_AIM OF THE EXERCISE_
Quote the whole listing verbatim.

::::::::

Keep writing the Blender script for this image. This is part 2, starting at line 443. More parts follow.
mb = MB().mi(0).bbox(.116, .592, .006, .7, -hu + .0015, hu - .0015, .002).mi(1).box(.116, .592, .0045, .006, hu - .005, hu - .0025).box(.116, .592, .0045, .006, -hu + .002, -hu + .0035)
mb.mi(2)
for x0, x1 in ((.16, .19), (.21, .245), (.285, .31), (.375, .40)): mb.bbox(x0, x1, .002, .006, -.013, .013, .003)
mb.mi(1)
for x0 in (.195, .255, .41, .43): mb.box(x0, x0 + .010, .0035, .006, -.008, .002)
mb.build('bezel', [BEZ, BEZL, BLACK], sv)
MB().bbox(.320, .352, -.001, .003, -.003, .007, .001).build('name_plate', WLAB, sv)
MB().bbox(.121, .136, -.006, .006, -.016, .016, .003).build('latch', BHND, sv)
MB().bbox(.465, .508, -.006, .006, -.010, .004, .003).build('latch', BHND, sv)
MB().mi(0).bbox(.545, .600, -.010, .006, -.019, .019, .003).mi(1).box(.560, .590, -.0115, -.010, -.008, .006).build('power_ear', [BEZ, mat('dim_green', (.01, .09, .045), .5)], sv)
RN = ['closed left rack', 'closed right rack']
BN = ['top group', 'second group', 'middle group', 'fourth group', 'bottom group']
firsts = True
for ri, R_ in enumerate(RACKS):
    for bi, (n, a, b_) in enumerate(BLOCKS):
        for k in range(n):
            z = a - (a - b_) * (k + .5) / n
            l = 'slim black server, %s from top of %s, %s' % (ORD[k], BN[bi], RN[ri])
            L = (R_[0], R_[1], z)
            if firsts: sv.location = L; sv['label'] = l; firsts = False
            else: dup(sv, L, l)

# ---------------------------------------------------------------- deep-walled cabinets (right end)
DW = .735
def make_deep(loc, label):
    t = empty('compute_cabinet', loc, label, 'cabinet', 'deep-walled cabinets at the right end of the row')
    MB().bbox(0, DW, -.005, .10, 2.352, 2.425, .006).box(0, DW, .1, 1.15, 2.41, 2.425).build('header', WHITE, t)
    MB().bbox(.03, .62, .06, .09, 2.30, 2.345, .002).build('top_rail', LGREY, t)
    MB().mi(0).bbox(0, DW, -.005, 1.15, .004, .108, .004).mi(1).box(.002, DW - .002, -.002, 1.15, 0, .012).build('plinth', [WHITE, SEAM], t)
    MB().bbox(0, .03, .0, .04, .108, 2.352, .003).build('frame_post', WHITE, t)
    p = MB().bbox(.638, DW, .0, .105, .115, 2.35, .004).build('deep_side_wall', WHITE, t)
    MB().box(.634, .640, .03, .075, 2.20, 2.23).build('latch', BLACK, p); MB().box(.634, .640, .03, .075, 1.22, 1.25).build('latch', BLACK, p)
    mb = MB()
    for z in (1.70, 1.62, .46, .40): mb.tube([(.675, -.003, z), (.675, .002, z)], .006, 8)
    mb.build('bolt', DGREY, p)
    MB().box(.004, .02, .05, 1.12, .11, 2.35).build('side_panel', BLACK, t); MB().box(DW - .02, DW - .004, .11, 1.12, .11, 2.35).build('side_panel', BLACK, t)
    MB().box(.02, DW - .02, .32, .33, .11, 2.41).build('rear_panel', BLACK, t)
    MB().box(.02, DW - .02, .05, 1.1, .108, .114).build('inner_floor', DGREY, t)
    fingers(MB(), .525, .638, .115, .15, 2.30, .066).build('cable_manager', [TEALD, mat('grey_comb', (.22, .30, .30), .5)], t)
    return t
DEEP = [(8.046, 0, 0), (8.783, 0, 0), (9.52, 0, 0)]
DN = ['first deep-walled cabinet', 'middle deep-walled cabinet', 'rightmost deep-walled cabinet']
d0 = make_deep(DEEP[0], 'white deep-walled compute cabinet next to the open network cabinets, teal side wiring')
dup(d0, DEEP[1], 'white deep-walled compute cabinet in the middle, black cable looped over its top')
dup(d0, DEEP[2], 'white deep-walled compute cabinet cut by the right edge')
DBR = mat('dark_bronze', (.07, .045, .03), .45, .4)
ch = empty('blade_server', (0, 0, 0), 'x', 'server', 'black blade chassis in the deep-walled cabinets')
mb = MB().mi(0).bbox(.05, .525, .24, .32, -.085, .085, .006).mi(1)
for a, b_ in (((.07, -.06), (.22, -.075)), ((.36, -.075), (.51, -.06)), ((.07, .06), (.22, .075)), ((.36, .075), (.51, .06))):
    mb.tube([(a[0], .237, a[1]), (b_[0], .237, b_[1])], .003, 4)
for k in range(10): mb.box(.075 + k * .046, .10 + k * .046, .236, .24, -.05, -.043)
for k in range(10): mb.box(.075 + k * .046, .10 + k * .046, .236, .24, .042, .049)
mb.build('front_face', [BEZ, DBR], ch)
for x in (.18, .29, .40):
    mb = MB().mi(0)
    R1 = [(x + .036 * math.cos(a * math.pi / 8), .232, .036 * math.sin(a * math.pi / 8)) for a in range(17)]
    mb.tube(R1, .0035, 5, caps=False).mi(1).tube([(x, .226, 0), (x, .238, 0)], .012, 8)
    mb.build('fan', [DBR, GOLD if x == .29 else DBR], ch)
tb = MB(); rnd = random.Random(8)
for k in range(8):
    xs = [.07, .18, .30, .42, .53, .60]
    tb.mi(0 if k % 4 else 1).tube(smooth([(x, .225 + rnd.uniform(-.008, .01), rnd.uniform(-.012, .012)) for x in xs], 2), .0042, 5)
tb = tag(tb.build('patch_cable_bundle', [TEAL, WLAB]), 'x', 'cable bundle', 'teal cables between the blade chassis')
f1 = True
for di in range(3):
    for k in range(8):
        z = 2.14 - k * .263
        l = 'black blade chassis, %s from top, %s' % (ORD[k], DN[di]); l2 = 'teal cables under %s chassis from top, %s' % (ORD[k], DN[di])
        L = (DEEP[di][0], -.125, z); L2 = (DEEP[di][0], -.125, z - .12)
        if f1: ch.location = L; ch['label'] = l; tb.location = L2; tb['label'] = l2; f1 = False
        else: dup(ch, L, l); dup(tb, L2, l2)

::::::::

_SOLUTION TO THIS TASK_
Keep writing the Blender script for this image. This is part 2, starting at line 443. More parts follow.
mb = MB().mi(0).bbox(.116, .592, .006, .7, -hu + .0015, hu - .0015, .002).mi(1).box(.116, .592, .0045, .006, hu - .005, hu - .0025).box(.116, .592, .0045, .006, -hu + .002, -hu + .0035)
mb.mi(2)
for x0, x1 in ((.16, .19), (.21, .245), (.285, .31), (.375, .40)): mb.bbox(x0, x1, .002, .006, -.013, .013, .003)
mb.mi(1)
for x0 in (.195, .255, .41, .43): mb.box(x0, x0 + .010, .0035, .006, -.008, .002)
mb.build('bezel', [BEZ, BEZL, BLACK], sv)
MB().bbox(.320, .352, -.001, .003, -.003, .007, .001).build('name_plate', WLAB, sv)
MB().bbox(.121, .136, -.006, .006, -.016, .016, .003).build('latch', BHND, sv)
MB().bbox(.465, .508, -.006, .006, -.010, .004, .003).build('latch', BHND, sv)
MB().mi(0).bbox(.545, .600, -.010, .006, -.019, .019, .003).mi(1).box(.560, .590, -.0115, -.010, -.008, .006).build('power_ear', [BEZ, mat('dim_green', (.01, .09, .045), .5)], sv)
RN = ['closed left rack', 'closed right rack']
BN = ['top group', 'second group', 'middle group', 'fourth group', 'bottom group']
firsts = True
for ri, R_ in enumerate(RACKS):
    for bi, (n, a, b_) in enumerate(BLOCKS):
        for k in range(n):
            z = a - (a - b_) * (k + .5) / n
            l = 'slim black server, %s from top of %s, %s' % (ORD[k], BN[bi], RN[ri])
            L = (R_[0], R_[1], z)
            if firsts: sv.location = L; sv['label'] = l; firsts = False
            else: dup(sv, L, l)

# ---------------------------------------------------------------- deep-walled cabinets (right end)
DW = .735
def make_deep(loc, label):
    t = empty('compute_cabinet', loc, label, 'cabinet', 'deep-walled cabinets at the right end of the row')
    MB().bbox(0, DW, -.005, .10, 2.352, 2.425, .006).box(0, DW, .1, 1.15, 2.41, 2.425).build('header', WHITE, t)
    MB().bbox(.03, .62, .06, .09, 2.30, 2.345, .002).build('top_rail', LGREY, t)
    MB().mi(0).bbox(0, DW, -.005, 1.15, .004, .108, .004).mi(1).box(.002, DW - .002, -.002, 1.15, 0, .012).build('plinth', [WHITE, SEAM], t)
    MB().bbox(0, .03, .0, .04, .108, 2.352, .003).build('frame_post', WHITE, t)
    p = MB().bbox(.638, DW, .0, .105, .115, 2.35, .004).build('deep_side_wall', WHITE, t)
    MB().box(.634, .640, .03, .075, 2.20, 2.23).build('latch', BLACK, p); MB().box(.634, .640, .03, .075, 1.22, 1.25).build('latch', BLACK, p)
    mb = MB()
    for z in (1.70, 1.62, .46, .40): mb.tube([(.675, -.003, z), (.675, .002, z)], .006, 8)
    mb.build('bolt', DGREY, p)
    MB().box(.004, .02, .05, 1.12, .11, 2.35).build('side_panel', BLACK, t); MB().box(DW - .02, DW - .004, .11, 1.12, .11, 2.35).build('side_panel', BLACK, t)
    MB().box(.02, DW - .02, .32, .33, .11, 2.41).build('rear_panel', BLACK, t)
    MB().box(.02, DW - .02, .05, 1.1, .108, .114).build('inner_floor', DGREY, t)
    fingers(MB(), .525, .638, .115, .15, 2.30, .066).build('cable_manager', [TEALD, mat('grey_comb', (.22, .30, .30), .5)], t)
    return t
DEEP = [(8.046, 0, 0), (8.783, 0, 0), (9.52, 0, 0)]
DN = ['first deep-walled cabinet', 'middle deep-walled cabinet', 'rightmost deep-walled cabinet']
d0 = make_deep(DEEP[0], 'white deep-walled compute cabinet next to the open network cabinets, teal side wiring')
dup(d0, DEEP[1], 'white deep-walled compute cabinet in the middle, black cable looped over its top')
dup(d0, DEEP[2], 'white deep-walled compute cabinet cut by the right edge')
DBR = mat('dark_bronze', (.07, .045, .03), .45, .4)
ch = empty('blade_server', (0, 0, 0), 'x', 'server', 'black blade chassis in the deep-walled cabinets')
mb = MB().mi(0).bbox(.05, .525, .24, .32, -.085, .085, .006).mi(1)
for a, b_ in (((.07, -.06), (.22, -.075)), ((.36, -.075), (.51, -.06)), ((.07, .06), (.22, .075)), ((.36, .075), (.51, .06))):
    mb.tube([(a[0], .237, a[1]), (b_[0], .237, b_[1])], .003, 4)
for k in range(10): mb.box(.075 + k * .046, .10 + k * .046, .236, .24, -.05, -.043)
for k in range(10): mb.box(.075 + k * .046, .10 + k * .046, .236, .24, .042, .049)
mb.build('front_face', [BEZ, DBR], ch)
for x in (.18, .29, .40):
    mb = MB().mi(0)
    R1 = [(x + .036 * math.cos(a * math.pi / 8), .232, .036 * math.sin(a * math.pi / 8)) for a in range(17)]
    mb.tube(R1, .0035, 5, caps=False).mi(1).tube([(x, .226, 0), (x, .238, 0)], .012, 8)
    mb.build('fan', [DBR, GOLD if x == .29 else DBR], ch)
tb = MB(); rnd = random.Random(8)
for k in range(8):
    xs = [.07, .18, .30, .42, .53, .60]
    tb.mi(0 if k % 4 else 1).tube(smooth([(x, .225 + rnd.uniform(-.008, .01), rnd.uniform(-.012, .012)) for x in xs], 2), .0042, 5)
tb = tag(tb.build('patch_cable_bundle', [TEAL, WLAB]), 'x', 'cable bundle', 'teal cables between the blade chassis')
f1 = True
for di in range(3):
    for k in range(8):
        z = 2.14 - k * .263
        l = 'black blade chassis, %s from top, %s' % (ORD[k], DN[di]); l2 = 'teal cables under %s chassis from top, %s' % (ORD[k], DN[di])
        L = (DEEP[di][0], -.125, z); L2 = (DEEP[di][0], -.125, z - .12)
        if f1: ch.location = L; ch['label'] = l; tb.location = L2; tb['label'] = l2; f1 = False
        else: dup(ch, L, l); dup(tb, L2, l2)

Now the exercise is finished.